Remembering Nelson Mandela’s Release

“Our march to freedom is irreversible. We must not allow fear to stand in our way.” — Nelson Mandella

February 11, 2015 marked the 25th anniversary of Nelson Mandela’s release from South Africa’s Victor Verster prison. In 1964, he and seven other members of the African National Congress received life sentences for conspiring to overthrow the apartheid government, a system of strict racial segregation and white domination.

Commissioned by the Maboneng precinct in Johannesburg, South Africa, as a gift to the city in the memory of Nelson Mandela, South African artist Freddy Sam, painted this 10-story mural.
Commissioned by the Maboneng precinct in Johannesburg, South Africa, as a gift to the city in the memory of Nelson Mandela, South African artist Freddy Sam, painted this 10-story mural.

Mandela was sent to Robben Island prison, seven miles off the coast of Cape Town, where he spent the next 18 years. In 1982, South Africa’s president offered to free him if he would renounce violence, but Mandela refused, insisting that the government must first end apartheid. In 1988, Mandela was moved to the Victor Verster Prison Farm, about 50 miles from Cape Town, where he stayed until his release.

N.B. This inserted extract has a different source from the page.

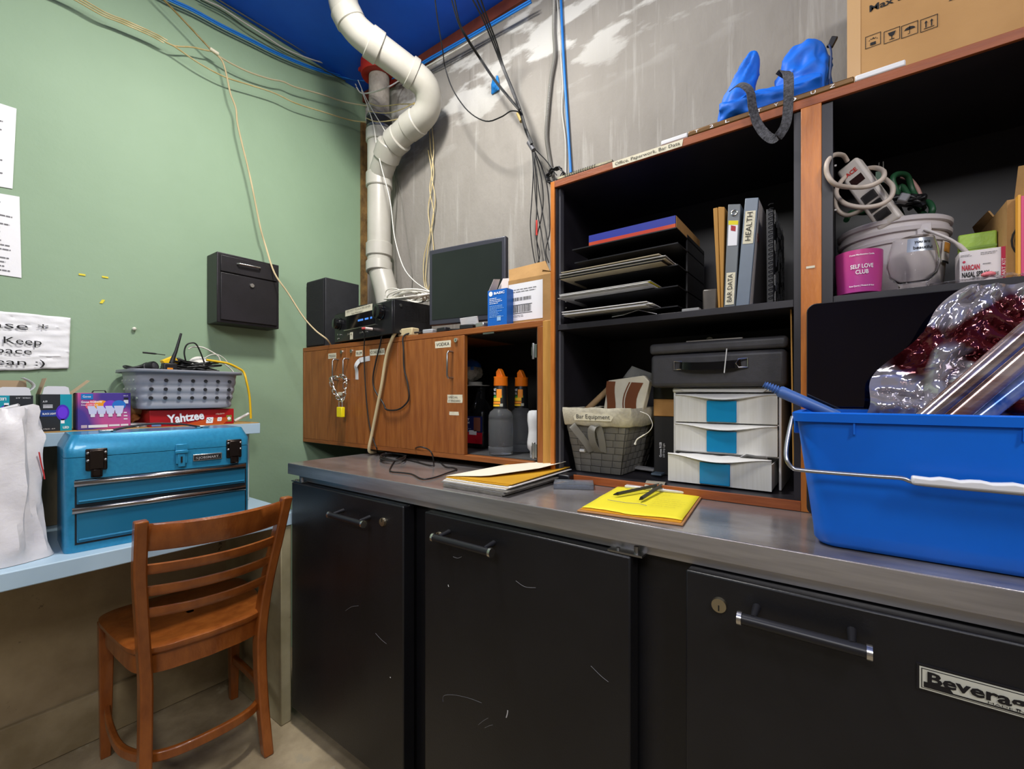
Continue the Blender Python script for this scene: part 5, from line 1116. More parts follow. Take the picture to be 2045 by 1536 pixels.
def ex2(t, P):
    spine_text(t, P, 'HEALTH', .58, .88)
    e = V(.0012, 0, 0); q = [P[1] + e + V(0, .004, .004), P[1] + e + V(0, .26, .004), P[2] + e + V(0, .26, -.006), P[2] + e + V(0, .004, -.006)]
    B().ext(q, (-.0004, 0, 0), M('binder_insert', 'B9B2B2', .6)).build('cover_insert', t, sm=0, lab='pale cover sheet'); 
    text('Bin', q[0].lerp(q[3], .62) + V(.0012, .012, 0), PY, PZ, .03, M('red_script', 'A03A28', .6), t, W=.03, off=.0008)
binder('ring_binder', 'wide grey blue ring binder lettered HEALTH, tallest in the row', [(1469, 611), (1496, 609)], [(1488, 396), (1515, 394)], .27, dslate, extra=ex2)
def ex3(t, P):
    c = B(); m1_ = M('swirl_white', 'F0F0F0', .6); e = P[1].x + .0012
    random.seed(11)
    for k in range(110):
        r = random.choice((.006, .009, .013)); y = random.uniform(-.325, -.11); z_ = S1 + random.uniform(.012, .225)
        for rr in (r, r * .62, r * .3):
            n = 16; A_ = [V(e, y + rr * cos(2 * pi * q / n), z_ + rr * sin(2 * pi * q / n)) for q in range(n)]; B_ = [V(e, y + rr * .78 * cos(2 * pi * q / n), z_ + rr * .78 * sin(2 * pi * q / n)) for q in range(n)]
            c.grid([A_, B_], m1_, closed=True)
    c.build('cover_pattern', t, sm=0, kind='stuff', lab='pattern of pale concentric circles'); b = B()
    for k in range(22): b.tube([(P[0].x + .004, -.338, S1 + .012 + k * .0105), (P[0].x + .009, -.343, S1 + .013 + k * .0105), (P[0].x + .014, -.338, S1 + .014 + k * .0105)], .0012, BLK, 6)
    b.build('spiral_wire', t, kind='stuff')
binder('notebook', 'black spiral notebook with circle pattern cover beside the divider', [(1531, 607), (1545, 605)], [(1530, 418), (1544, 417)], .235, BLK, extra=ex3, cat='notebook')
P = [HY(1403, 613, -.30), HY(1432, 612, -.30), HY(1432, 576, -.30), HY(1403, 578, -.30)]; P[0].z = P[1].z = S1
B().ext(P, (0, .02, 0), M('grey_gadget', '4C4844', .35, col2='5A544E', vs=20)).build('card_reader', bv=.004, tag=('small dark grey gadget standing left of the tan folders', 'gadget'))
b = B(); q = HZ(1372, 618, S1 + .002); b.box(q.x - .022, q.x + .022, -.335, -.31, S1, S1 + .010, M('pale_plastic', '8C8C8C', .4)); b.build('small_dish', bv=.002, tag=('small pale plastic item at the shelf front edge', 'dish'))
# ================================================================ left bay, lower shelf
S0 = U0 + .021
bk = thing('woven_basket', 'grey woven strap basket with cream liner lettered Bar Equipment', 'basket', (1.53, -.22, S0))
wg = M('grey_strap', '77756F', .7, col2='6A6863', vs=9, bump=.1, bs=60); wgd = M('grey_strap_dark', '3C3B38', .8)
BX0, BX1, BY0, BY1 = 1.466, 1.612, -.290, -.09; TX, TY = .005, .03; BH = .190
def bcorner(f, s_, side):   # point on a wall of the basket
    x0, x1, y0, y1 = BX0 - TX * f, BX1 + .050 * f, BY0 - .070 * f, BY1 + TY * f; z = S0 + .001 + BH * f
    if side == 0: return V(x0 + (x1 - x0) * s_, y0, z), V(0, -1, .1)
    if side == 1: return V(x1, y0 + (y1 - y0) * s_, z), V(1, 0, .1)
    if side == 2: return V(x1 + (x0 - x1) * s_, y1, z), V(0, 1, .1)
    return V(x0, y1 + (y0 - y1) * s_, z), V(-1, 0, .1)
b = B()
for sd in range(4):
    G = [[bcorner(f, s_, sd)[0] for s_ in (0, 1)] for f in (0, 1)]; b.grid(G, wgd)
b.quad([bcorner(0, 0, s_)[0] for s_ in range(4)][::-1], wgd); b.build('wall', bk, solid=.002)
b = B(); random.seed(5)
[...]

Nelson Mandela went on to lead South Africa as its first democratically elected president from 1994 to 1999.  Apartheid ended in 1994.

This year also marks the 35th anniversary of Carnegie Corporation of New York’s first grant to the United States–South Africa Leadership Exchange Program for a conference called “Where Is South Africa Headed?” The intention was to bring together South Africans and Americans discuss ways to peacefully change conditions in South Africa as well as to build support for more activist American policies toward the country. The Corporation began providing grants to anti-apartheid activist groups based in the United States during the 1980s and early 1990s.

Another example of Corporation work in South Africa was the 1984 photo exhibit “South Africa: The Cordoned Heart,” which was created to give viewers insight into what it meant to be poor in South Africa, and to raise awareness of the extreme poverty that existed there alongside great wealth.

The Corporation’s work in South Africa continues today.